A guerra comercial entre os Estados Unidos e a China, intensificada pela recente retomada das tarifas promovidas por Donald Trump, tem provocado fortes impactos na agricultura americana, especialmente no setor de soja. Com tarifas recíprocas que ultrapassam 145%, os agricultores americanos, que antes exportavam mais de US$ 15 bilhões por ano para a China, agora enfrentam uma demanda em queda, estoques em alta e preços desvalorizados. A principal entidade do setor, a Associação Americana da Soja, já pediu publicamente que Trump interrompa a escalada tarifária e reabra negociações com Pequim.
O cenário é preocupante: cerca de 500 mil produtores de soja veem o risco de falência se materializar a cada nova semana sem acordo. Muitos deles já vivem à base de subsídios emergenciais, como os US$ 23 bilhões liberados durante o primeiro mandato de Trump. A concorrência brasileira preencheu com rapidez o espaço deixado pelos americanos no mercado chinês. O Brasil, que já era um dos maiores exportadores do grão, agora fornece quase três vezes mais soja à China do que os EUA, segundo a consultoria Terrain.
Mas o impacto não é apenas econômico — ele é político. Estados como Iowa e Louisiana, grandes produtores agrícolas e redutos tradicionais do Partido Republicano, são os mais afetados pela perda de mercados. A escolha da China por retaliar o setor agrícola não é aleatória: ela atinge diretamente a base de apoio de Trump, fragilizando sua estratégia política ao mesmo tempo em que reduz a dependência chinesa dos produtos americanos.
A proposta de ampliar os subsídios agrícolas tem sido a resposta da Casa Branca para conter o descontentamento. Contudo, analistas alertam que se trata de uma solução artificial e insustentável. Enquanto isso, a imagem internacional dos EUA como parceiro confiável sofre abalos. A confiança em acordos com Washington tem diminuído, especialmente após o fracasso do acordo da Fase Um, em que a China comprou apenas 60% do que havia prometido.

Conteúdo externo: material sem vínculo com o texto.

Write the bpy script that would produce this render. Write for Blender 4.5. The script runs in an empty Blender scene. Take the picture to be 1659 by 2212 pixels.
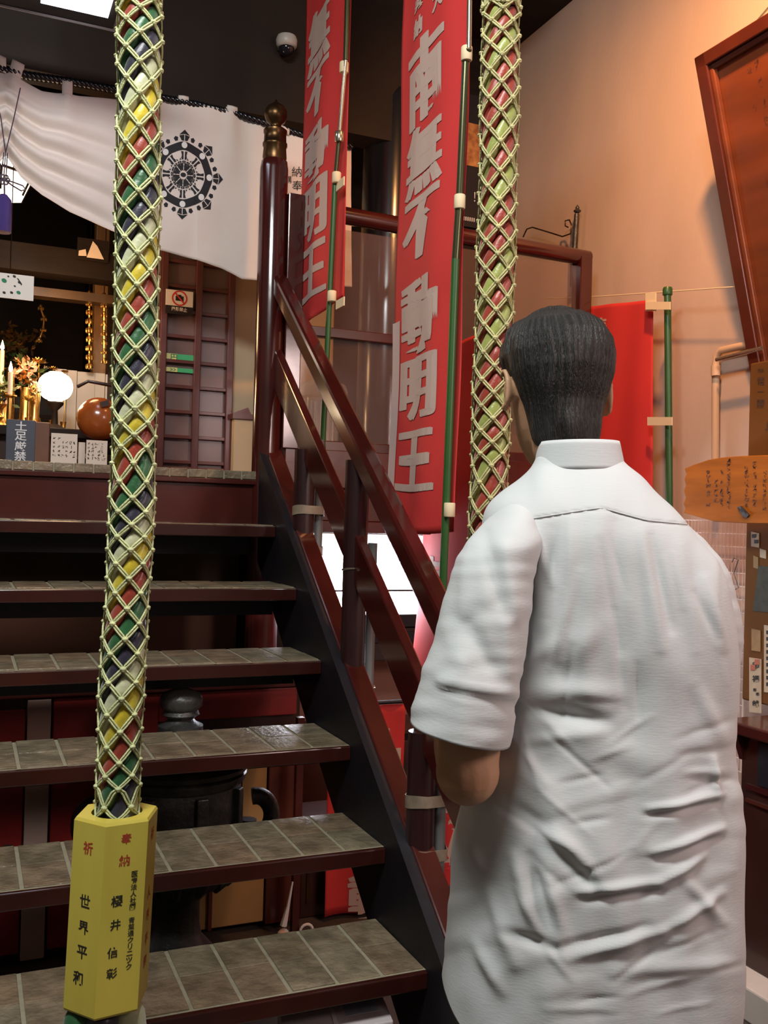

As consequências de longo prazo são mais profundas do que se imagina. A guerra comercial afasta investidores, prejudica a reputação americana no comércio global e compromete cadeias produtivas inteiras. Além disso, pode gerar instabilidade econômica interna em áreas rurais, aumentando a desigualdade entre regiões que dependem fortemente das exportações agrícolas e os grandes centros urbanos mais resilientes.
Em uma guerra onde todos perdem, os EUA têm mais a arriscar. O maior prejuízo talvez não esteja apenas nos campos de soja do Meio-Oeste, mas na confiança global na liderança econômica americana. Quando se aposta na confrontação sem calcular os custos políticos e econômicos internos, corre-se o risco de perder muito mais do que se tenta proteger.